## Given problem
For this exercise, write out exactly, and only, the lines running from the line that contains "Keep writing the" through the line that contains "b = BM(); box(b, -.02, .002, -.012, -.0015, .059, .064, .001);".

## Data shown

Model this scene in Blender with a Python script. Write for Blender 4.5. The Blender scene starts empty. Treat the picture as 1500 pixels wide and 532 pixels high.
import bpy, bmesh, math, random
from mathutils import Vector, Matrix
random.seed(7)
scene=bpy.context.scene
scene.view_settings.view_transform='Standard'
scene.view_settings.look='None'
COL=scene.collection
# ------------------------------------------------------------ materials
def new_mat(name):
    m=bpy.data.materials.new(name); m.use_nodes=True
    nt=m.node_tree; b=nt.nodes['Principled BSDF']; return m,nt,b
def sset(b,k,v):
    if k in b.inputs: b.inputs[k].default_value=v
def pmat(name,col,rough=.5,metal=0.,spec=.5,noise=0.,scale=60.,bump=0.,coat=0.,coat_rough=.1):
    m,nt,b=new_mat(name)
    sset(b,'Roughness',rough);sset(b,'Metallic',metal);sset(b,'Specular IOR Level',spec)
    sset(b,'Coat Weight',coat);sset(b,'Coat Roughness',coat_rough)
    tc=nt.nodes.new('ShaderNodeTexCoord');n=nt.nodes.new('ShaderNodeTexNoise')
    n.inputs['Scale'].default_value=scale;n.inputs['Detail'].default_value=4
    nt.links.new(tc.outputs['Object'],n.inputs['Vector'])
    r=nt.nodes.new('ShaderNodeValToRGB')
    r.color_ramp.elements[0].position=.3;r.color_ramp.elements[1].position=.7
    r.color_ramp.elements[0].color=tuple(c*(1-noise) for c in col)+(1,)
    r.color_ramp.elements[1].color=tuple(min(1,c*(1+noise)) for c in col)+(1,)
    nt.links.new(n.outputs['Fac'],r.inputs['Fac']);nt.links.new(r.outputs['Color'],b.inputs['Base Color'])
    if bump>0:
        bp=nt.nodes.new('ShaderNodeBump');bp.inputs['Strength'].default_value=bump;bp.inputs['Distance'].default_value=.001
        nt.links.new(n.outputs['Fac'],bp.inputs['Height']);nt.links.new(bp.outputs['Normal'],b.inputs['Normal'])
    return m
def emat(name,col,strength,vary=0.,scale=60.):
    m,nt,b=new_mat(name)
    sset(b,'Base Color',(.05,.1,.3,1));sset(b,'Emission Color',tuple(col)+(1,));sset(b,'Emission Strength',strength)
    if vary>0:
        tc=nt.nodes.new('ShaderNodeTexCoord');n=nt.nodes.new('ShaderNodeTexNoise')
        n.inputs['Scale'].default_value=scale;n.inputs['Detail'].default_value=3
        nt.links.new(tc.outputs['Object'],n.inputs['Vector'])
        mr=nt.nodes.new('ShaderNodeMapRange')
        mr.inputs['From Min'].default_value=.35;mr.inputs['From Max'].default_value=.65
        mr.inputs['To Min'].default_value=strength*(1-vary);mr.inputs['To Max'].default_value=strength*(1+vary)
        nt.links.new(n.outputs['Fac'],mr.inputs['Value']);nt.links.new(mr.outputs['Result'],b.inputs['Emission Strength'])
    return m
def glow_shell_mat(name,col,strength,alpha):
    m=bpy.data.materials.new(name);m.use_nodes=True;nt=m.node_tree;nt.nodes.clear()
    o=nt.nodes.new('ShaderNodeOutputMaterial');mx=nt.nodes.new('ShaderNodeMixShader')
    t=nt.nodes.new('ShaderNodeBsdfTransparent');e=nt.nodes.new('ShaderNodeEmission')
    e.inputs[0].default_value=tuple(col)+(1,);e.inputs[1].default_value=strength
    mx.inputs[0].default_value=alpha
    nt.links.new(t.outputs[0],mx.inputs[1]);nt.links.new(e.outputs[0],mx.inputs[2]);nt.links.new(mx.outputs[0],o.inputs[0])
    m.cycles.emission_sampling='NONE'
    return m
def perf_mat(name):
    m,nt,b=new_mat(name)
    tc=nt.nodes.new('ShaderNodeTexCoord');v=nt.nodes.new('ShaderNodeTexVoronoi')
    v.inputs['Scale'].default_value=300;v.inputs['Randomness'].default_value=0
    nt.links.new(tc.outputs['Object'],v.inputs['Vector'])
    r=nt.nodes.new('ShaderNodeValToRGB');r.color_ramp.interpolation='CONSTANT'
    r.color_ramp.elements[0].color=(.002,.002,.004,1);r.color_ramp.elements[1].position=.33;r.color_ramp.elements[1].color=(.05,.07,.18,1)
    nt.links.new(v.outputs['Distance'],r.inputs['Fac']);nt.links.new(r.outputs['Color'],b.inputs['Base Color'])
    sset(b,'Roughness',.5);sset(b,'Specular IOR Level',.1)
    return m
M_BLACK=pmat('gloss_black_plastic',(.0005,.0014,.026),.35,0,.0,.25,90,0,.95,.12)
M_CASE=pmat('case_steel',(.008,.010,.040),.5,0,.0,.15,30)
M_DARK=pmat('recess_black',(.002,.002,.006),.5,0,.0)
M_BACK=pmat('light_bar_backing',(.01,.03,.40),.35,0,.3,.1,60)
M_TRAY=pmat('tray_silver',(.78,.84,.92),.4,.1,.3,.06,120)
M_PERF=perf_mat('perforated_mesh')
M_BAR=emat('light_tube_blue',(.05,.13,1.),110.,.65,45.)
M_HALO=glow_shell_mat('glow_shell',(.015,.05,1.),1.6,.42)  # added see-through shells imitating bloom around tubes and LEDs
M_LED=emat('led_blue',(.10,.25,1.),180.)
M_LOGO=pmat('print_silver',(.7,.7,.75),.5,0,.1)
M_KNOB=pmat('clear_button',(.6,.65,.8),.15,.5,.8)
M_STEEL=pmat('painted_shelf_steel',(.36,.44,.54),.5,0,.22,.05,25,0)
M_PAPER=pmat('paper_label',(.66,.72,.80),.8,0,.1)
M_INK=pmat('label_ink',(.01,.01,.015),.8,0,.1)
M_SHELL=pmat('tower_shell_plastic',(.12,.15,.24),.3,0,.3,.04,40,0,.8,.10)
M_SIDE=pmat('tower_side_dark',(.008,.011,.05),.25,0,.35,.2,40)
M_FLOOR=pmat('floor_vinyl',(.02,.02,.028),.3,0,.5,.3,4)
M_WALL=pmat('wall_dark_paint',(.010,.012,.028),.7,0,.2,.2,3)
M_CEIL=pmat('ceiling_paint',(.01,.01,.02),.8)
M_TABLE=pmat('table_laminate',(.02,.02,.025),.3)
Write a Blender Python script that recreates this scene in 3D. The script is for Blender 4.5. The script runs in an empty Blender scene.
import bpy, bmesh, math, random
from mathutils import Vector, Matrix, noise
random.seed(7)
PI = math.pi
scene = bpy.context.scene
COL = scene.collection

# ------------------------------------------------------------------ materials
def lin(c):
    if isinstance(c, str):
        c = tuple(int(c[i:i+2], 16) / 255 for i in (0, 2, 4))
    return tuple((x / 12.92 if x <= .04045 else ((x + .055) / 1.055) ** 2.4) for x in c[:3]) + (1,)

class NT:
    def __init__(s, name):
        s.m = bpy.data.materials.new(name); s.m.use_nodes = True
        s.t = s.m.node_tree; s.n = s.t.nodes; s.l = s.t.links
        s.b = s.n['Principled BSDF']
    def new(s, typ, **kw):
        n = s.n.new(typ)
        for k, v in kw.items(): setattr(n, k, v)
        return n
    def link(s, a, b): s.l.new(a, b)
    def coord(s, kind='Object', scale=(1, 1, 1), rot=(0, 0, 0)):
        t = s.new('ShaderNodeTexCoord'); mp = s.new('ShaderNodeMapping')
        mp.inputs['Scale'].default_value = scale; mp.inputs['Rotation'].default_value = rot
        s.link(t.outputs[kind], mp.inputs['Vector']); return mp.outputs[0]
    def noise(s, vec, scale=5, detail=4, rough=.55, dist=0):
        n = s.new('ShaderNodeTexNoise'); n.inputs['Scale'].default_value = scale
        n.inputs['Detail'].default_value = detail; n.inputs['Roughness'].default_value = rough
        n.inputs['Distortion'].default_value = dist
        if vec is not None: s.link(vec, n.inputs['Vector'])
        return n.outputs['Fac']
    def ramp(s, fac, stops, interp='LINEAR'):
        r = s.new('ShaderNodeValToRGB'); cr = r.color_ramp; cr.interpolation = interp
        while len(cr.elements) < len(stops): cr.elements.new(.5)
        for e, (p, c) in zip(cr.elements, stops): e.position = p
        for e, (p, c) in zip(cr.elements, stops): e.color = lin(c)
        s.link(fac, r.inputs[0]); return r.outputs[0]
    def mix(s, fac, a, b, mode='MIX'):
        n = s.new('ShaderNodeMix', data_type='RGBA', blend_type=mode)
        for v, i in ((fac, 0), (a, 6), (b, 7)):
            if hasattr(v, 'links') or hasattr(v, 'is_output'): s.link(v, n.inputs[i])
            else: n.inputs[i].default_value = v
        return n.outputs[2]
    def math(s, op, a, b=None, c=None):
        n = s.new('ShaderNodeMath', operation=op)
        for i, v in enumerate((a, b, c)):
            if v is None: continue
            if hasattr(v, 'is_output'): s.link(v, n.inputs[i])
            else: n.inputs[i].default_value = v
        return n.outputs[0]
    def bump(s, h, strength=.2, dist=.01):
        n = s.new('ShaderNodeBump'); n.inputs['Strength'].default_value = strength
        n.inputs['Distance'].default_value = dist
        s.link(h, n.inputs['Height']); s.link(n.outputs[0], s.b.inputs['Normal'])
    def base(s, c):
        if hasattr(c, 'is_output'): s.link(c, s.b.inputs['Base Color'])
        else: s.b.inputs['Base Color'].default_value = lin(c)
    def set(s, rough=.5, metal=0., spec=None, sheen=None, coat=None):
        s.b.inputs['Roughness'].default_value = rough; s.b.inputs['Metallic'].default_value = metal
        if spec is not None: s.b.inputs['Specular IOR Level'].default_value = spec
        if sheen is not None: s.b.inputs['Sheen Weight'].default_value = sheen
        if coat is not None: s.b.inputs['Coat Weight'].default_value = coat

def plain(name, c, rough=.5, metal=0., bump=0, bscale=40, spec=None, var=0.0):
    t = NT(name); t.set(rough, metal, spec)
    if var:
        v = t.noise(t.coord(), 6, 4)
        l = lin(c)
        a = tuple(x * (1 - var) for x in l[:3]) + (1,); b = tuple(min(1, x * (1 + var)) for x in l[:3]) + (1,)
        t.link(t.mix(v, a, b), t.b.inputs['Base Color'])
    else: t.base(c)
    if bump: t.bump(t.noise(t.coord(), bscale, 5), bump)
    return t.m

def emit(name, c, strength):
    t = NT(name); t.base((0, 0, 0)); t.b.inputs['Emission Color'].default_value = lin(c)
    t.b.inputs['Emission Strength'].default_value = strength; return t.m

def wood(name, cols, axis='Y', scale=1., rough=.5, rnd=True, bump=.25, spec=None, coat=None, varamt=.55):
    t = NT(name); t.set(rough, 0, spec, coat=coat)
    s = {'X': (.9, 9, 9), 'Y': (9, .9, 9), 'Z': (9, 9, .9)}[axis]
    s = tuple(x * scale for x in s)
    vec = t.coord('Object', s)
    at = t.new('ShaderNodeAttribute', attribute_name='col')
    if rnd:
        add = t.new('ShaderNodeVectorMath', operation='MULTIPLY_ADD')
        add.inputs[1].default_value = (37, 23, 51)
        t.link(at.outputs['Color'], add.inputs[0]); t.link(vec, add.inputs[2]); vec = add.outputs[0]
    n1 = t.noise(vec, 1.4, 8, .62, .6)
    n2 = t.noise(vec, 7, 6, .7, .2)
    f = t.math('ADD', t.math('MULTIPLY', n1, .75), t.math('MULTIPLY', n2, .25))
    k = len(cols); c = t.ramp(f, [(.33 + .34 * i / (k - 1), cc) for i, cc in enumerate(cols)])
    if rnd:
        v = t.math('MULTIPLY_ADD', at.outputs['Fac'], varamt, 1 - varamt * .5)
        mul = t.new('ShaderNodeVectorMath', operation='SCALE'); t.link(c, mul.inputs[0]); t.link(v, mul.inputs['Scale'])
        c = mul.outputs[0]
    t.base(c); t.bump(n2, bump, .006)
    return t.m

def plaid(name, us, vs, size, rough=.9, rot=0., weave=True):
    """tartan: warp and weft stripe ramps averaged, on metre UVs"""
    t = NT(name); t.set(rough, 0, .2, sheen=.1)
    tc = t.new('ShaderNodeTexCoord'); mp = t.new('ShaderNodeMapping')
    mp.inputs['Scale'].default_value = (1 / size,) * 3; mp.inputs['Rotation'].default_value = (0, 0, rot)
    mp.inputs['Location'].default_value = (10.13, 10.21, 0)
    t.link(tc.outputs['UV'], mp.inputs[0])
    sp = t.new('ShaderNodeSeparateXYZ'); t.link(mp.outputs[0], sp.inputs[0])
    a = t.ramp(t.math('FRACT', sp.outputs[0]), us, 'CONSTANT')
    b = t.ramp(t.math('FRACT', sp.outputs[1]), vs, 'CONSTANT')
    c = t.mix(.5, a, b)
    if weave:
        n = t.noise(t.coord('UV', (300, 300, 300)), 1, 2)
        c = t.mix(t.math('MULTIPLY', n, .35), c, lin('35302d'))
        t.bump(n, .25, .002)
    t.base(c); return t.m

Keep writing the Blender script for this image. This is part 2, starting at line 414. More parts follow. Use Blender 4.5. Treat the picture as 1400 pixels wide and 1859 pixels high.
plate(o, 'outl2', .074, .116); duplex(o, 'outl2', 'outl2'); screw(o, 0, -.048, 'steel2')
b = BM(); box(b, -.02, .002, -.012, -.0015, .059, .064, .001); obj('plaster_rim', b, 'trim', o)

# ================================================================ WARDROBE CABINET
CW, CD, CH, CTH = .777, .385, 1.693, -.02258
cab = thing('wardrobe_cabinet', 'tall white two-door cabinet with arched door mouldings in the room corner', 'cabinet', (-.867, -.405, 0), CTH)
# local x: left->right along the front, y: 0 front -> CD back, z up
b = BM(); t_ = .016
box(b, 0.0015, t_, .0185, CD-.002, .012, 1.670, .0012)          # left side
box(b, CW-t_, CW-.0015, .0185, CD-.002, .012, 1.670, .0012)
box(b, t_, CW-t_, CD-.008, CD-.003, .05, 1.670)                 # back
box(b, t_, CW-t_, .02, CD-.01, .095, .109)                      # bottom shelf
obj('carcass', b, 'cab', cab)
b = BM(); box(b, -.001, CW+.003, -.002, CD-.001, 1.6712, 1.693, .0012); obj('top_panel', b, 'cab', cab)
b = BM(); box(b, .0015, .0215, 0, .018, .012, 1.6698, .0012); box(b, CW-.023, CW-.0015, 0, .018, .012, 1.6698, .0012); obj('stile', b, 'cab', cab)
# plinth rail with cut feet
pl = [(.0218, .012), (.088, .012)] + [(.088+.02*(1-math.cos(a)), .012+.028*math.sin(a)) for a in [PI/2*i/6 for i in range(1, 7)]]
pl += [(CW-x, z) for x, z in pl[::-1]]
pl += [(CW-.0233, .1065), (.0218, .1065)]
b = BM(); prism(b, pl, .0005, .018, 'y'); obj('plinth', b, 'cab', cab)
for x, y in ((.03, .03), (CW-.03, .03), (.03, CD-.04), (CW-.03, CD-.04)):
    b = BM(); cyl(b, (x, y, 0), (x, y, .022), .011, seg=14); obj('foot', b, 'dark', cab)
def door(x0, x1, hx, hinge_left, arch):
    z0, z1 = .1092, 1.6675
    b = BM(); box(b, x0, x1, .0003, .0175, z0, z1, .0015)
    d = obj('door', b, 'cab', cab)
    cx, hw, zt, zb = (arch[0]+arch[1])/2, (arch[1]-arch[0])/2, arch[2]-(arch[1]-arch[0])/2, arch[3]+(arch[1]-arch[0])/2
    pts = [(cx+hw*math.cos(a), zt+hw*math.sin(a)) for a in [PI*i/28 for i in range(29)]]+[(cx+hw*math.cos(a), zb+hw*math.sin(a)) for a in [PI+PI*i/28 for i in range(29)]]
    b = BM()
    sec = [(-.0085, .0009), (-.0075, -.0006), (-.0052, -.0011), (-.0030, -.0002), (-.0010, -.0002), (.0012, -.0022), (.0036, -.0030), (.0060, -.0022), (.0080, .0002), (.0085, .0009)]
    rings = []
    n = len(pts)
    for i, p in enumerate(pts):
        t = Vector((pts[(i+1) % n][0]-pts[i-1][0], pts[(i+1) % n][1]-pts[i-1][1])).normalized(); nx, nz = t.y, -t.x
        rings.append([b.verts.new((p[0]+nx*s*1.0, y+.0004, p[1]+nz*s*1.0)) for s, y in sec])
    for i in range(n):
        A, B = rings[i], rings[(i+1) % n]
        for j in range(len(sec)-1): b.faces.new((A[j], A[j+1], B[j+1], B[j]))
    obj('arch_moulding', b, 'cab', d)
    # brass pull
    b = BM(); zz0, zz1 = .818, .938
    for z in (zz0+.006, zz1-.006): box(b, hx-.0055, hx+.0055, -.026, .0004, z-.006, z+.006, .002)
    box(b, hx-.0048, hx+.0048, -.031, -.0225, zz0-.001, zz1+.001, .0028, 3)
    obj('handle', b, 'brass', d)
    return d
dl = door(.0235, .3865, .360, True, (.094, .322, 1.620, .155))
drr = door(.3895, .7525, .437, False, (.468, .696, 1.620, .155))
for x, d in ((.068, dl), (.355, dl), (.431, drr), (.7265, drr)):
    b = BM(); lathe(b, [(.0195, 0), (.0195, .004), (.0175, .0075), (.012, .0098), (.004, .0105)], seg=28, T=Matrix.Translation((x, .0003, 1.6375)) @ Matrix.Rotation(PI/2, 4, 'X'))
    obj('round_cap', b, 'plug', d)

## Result
Keep writing the Blender script for this image. This is part 2, starting at line 414. More parts follow. Use Blender 4.5. Treat the picture as 1400 pixels wide and 1859 pixels high.
plate(o, 'outl2', .074, .116); duplex(o, 'outl2', 'outl2'); screw(o, 0, -.048, 'steel2')
b = BM(); box(b, -.02, .002, -.012, -.0015, .059, .064, .001); obj('plaster_rim', b, 'trim', o)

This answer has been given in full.